Troubleshooting & Analysis
I bought the $20 one fully expecting to return it
Here's the part I'm not proud of: I ordered the compatible filter for my Dyson HP01 already planning my one-star review. I'd convinced myself it was going to be flimsy, that it wouldn't seat right, that my purifier would start making that sad straining noise within a week. Twenty bucks for something Dyson wants forty-plus for? Come on. Somebody's cutting a corner, and I figured I'd be the one breathing it.
I've been running that same filter — part labeled Filter R, the washable one — for going on five months now.
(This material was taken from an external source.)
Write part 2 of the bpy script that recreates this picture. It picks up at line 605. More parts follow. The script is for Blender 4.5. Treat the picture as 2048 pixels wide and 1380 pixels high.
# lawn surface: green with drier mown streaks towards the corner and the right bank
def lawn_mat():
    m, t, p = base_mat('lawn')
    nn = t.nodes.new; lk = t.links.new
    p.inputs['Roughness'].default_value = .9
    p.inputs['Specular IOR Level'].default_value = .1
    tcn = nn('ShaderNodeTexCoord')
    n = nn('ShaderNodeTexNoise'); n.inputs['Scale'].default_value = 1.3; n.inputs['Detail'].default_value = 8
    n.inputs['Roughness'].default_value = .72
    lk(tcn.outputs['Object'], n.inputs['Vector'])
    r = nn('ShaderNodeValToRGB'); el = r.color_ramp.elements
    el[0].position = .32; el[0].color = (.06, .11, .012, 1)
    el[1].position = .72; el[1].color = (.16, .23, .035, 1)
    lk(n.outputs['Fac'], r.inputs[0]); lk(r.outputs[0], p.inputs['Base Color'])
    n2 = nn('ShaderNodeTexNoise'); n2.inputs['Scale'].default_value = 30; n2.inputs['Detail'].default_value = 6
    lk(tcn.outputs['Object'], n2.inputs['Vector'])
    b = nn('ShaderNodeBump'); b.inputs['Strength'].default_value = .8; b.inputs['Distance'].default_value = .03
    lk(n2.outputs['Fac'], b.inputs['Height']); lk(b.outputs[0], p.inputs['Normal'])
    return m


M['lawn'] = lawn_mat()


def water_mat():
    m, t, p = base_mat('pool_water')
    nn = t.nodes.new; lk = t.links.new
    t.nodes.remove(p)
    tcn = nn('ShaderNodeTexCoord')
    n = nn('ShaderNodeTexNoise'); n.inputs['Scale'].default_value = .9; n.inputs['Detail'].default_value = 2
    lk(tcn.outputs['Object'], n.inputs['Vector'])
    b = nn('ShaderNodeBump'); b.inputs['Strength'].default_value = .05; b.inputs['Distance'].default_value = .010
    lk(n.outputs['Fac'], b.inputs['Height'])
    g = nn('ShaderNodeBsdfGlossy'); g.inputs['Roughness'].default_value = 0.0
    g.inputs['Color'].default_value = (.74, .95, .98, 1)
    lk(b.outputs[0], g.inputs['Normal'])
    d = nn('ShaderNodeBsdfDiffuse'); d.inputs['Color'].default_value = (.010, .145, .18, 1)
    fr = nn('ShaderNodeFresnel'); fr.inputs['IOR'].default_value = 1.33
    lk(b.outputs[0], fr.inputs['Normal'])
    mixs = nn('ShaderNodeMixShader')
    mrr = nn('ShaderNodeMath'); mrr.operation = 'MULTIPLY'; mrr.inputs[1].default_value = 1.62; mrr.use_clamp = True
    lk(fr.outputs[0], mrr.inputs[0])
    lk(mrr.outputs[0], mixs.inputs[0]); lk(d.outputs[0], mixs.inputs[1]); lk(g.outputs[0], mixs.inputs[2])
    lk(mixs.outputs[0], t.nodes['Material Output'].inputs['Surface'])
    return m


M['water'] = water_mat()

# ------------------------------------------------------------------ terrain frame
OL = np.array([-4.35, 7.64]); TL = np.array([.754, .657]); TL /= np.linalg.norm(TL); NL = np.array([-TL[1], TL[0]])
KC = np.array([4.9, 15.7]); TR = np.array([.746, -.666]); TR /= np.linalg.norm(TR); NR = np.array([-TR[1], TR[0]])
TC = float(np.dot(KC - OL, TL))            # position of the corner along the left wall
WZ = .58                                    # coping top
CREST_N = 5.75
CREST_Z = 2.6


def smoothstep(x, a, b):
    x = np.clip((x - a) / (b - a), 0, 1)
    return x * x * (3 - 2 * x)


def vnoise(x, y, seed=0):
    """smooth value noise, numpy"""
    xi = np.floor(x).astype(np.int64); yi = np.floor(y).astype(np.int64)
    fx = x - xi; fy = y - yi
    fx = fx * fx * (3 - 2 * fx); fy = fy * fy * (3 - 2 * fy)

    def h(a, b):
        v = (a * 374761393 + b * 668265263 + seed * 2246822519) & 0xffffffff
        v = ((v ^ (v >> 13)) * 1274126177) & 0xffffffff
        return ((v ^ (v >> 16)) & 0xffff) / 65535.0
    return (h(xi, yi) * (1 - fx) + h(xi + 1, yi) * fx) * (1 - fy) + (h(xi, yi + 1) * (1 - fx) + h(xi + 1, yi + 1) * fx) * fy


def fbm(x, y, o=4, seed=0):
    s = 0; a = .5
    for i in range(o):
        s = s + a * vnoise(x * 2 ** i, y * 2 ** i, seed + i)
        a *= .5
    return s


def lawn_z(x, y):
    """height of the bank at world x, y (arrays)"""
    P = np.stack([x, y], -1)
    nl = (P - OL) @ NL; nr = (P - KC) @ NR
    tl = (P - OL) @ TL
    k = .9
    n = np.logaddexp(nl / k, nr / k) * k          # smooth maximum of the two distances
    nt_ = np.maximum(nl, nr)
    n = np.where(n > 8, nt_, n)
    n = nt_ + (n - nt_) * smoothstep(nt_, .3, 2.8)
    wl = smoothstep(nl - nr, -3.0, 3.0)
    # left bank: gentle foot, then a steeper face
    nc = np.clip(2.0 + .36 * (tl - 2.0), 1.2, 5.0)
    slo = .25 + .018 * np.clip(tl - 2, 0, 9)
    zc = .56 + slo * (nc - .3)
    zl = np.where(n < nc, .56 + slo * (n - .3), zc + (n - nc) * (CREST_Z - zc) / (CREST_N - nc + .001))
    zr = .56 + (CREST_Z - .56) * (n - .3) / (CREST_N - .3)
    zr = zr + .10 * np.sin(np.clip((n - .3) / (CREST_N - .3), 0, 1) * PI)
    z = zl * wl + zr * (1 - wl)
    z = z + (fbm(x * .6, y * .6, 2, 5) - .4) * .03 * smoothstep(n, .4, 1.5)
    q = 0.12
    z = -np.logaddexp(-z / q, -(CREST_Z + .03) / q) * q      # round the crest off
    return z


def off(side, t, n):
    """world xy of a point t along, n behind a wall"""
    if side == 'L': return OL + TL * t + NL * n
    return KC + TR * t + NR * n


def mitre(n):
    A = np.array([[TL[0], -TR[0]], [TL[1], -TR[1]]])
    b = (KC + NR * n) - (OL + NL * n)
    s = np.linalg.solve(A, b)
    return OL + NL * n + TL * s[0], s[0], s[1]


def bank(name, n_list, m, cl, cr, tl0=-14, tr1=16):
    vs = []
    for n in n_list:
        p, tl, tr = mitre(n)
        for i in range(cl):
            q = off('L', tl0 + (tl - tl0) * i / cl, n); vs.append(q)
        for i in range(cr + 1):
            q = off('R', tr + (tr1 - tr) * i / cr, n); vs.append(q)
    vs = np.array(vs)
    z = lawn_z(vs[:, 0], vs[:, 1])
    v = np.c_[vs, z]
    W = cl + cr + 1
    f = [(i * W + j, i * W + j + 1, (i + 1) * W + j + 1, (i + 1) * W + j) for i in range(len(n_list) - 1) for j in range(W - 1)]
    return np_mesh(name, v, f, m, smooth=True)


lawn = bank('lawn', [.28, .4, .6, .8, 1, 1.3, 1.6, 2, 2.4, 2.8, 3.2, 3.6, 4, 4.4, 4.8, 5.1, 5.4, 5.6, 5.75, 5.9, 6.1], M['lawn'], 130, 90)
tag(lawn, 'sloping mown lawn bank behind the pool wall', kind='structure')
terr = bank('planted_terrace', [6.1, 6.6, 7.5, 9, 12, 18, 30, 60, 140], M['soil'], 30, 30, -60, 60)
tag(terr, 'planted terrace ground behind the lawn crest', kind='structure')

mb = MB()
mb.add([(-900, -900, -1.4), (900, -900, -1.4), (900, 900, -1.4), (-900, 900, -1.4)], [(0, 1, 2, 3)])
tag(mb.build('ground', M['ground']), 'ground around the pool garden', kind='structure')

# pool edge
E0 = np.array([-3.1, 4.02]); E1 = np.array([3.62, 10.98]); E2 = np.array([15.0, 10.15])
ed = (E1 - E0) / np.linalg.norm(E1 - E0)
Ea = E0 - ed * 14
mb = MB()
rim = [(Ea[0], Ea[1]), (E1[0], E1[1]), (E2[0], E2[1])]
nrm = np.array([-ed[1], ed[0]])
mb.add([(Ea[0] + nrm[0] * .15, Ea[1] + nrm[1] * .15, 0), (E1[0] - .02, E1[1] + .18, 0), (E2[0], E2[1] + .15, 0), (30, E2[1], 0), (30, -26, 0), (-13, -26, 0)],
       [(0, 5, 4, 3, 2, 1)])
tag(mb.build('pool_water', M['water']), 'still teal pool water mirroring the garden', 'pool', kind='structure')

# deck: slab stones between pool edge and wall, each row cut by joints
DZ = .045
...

So let me actually tell you what happened instead of what I assumed would happen.
The money, because that's why you're here
The genuine Dyson replacement runs you somewhere in the forty-to-sixty range depending on where you catch it and whether they've decided to "bundle" it with something you don't need. The compatible Filter R I grabbed was right around twenty. Call it a $25 to $40 gap per filter.
Now here's where it gets interesting on a unit like the HP01: this one's washable. Dyson's official line is to swap the filter roughly once a year, but if you're rinsing and reusing a washable replacement, you stretch that. So the real comparison isn't even one-for-one. It's "pay forty-plus annually for the brand" versus "pay twenty once and rinse it every few months." Over two or three years that's not a rounding error. That's a tank of gas, a couple of dinners out. Real money for a part that sits inside a machine nobody ever looks at.
Does it actually fit, though
This was my big fear, because a filter that's 95% right is somehow worse than one that's flat-out wrong — it goes in, it kind of works, and it leaks unfiltered air around the edges the whole time. So I paid attention here.
Pulling the old one is dead simple on the HP01: pop the dust bin off, slide the old filter out. The compatible Filter R went in with that same firm seat — there's a little resistance right at the end, and then it sits flush. I'll be honest, the frame felt a hair less rigid in my hand than the Dyson original. Not loose once installed, just... lighter plastic. The kind of thing you notice holding it, not the kind of thing that matters once it's clicked in and the bin's back on. I checked the seal by feel around the edges and there was no gap. It seats.
One real install note: because it's washable, after you rinse it you have to let it dry completely before it goes back in. I mean bone dry, overnight on a towel. I got impatient the first time, put it back slightly damp, and got a faint musty smell for a day until it finished drying out inside the unit. That's on me, not the filter. Don't rush that step.
How it actually performs
The honest read after five months: for everyday dust and the general "is the air in here stale" job, I genuinely cannot tell it apart from the Dyson original. My bedroom unit runs overnight, and the dust that used to gather on the nightstand is just as gone as before. The Filter R is rated to catch 99.9% of dust and allergens, and in lived-in terms — a guy with a cat, in a not-especially-clean apartment — it holds up.
Where I'd give the OEM a slight edge: heavy odor and the really fine stuff. If I'm cooking something aggressive and the kitchen air drifts in, the compatible filter clears it, but maybe a touch slower than I remember the original doing. Could be five months of use talking. Could be a genuinely small gap in the carbon layer. I'm not going to pretend I ran lab tests — I didn't. For pollen, dust, pet dander, the daily stuff most of us actually run an HP01 for, it's been a wash.
The downside I keep coming back to
Two, actually. The packaging is cheap — it showed up in a thin plastic sleeve, a little crushed at one corner, and there was a faint plastic smell the first two or three days of running it. That faded and never came back. The other is just the build-quality thing I mentioned: lighter frame. It hasn't caused a single problem, but if you're someone who swaps filters roughly and yanks things around, treat it a little gentler than you would the Dyson.
And look — the reason any of this matters isn't snobbery about brands. A clogged or poorly-sealed filter on the HP01 makes the motor work harder to pull air through, and a saturated filter can start pushing dust back into the room instead of trapping it. That's the actual stakes. So the question was never "is the cheap one as fancy" — it's "does the cheap one seal and breathe properly so the machine stays healthy." This one does. I've had zero straining noise, zero overheating, zero airflow drop-off.
So who should skip it
If you've got someone in the house with serious respiratory issues and you want the exact validated carbon-and-HEPA spec Dyson certifies — buy the OEM. Pay the premium, sleep easy, no argument from me. And if the thought of a slightly lighter frame is going to nag at you every night, your peace is worth forty bucks; get the original.
Everybody else? I went in expecting to write a takedown, and instead I've reordered the Filter R once already. It fits, it seals, it does the job, and it costs less than half. I didn't believe a twenty-dollar filter could be fine either. Five months in, mine is — and that's the only reason I'm telling you to grab it.